NAVAJO STREET ART DISTRICT

This upstart art district is small, but it's growing by leaps and bounds. The best time to see what's happening in the Navajo Street Art District is — of course — on First Fridays between 5 and 9 p.m., with every month bringing new shows, artists and art lovers to this lower Highlands neighborhood between 35th and 37th Streets. There also is Thursday Evening gatherings weekly between 5 - 8 p.m.

GOOD TO KNOW: One of the winners of the Mayor's Excellence in Arts Award, Pirate: Contemporary Art has been a fixture of Denver's art scene for more than three decades, showcasing bold and eclectic art year after year. 

SOUTH PEARL STREET

Stroll between the 1200 and 1800 blocks of South Pearl Street on First Fridays (April through December from 4 to 8 p.m.) and check out five galleries, plus many shops hosting local artists, not to mention live music, food and drink.

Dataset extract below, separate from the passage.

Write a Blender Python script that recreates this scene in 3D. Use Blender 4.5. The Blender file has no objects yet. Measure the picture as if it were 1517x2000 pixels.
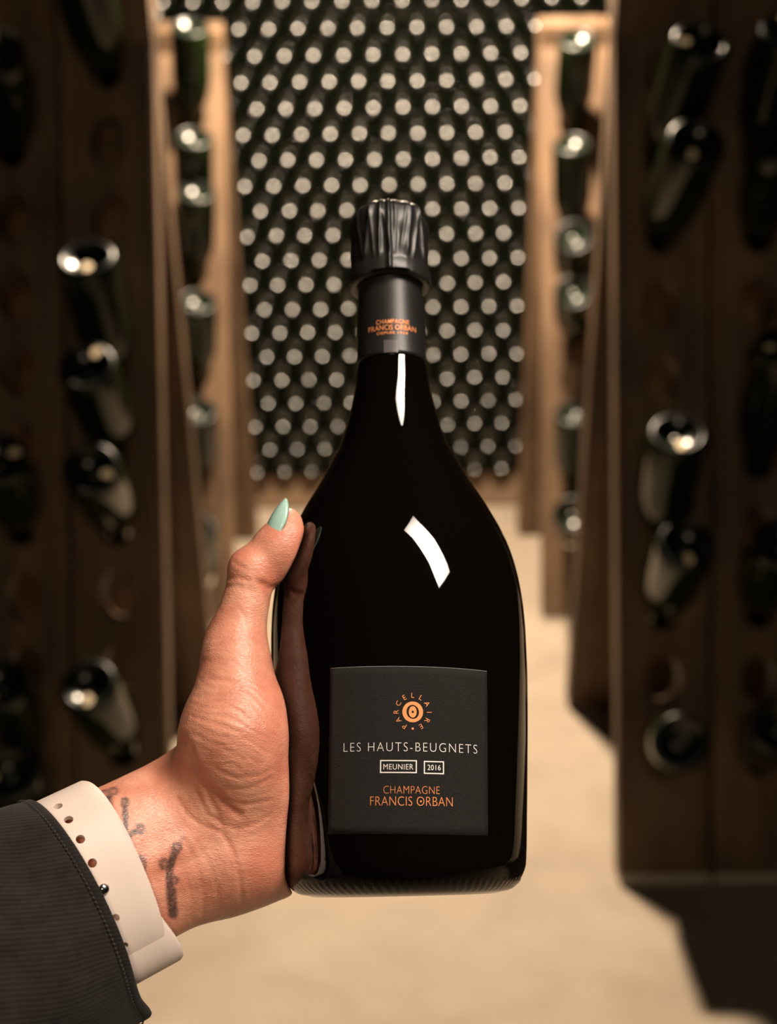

GOOD TO KNOW: The Sand Dollar Gallery opened its doors in 1975, making it one of the longest-running galleries in Denver.

40 WEST ARTS

Beneath the surface of Lakewood’s unassuming suburban landscape bubbles a lively artistic community, and 40 West Arts is the hub of that community. Easily accessible via West Colfax, the district has more than two dozen public art installations — many of them colorful murals — plus several galleries, multiple performance venues and the Rocky Mountain College of Art + Design. The neighborhood's first Friday art walk is a great way to explore it all.

GOOD TO KNOW: The artists in 40 West Arts use every possible surface as canvases for displaying their art. Walk or drive around the district and you’ll see bus station shelters, industrial garage doors and building sides covered in artistic expression.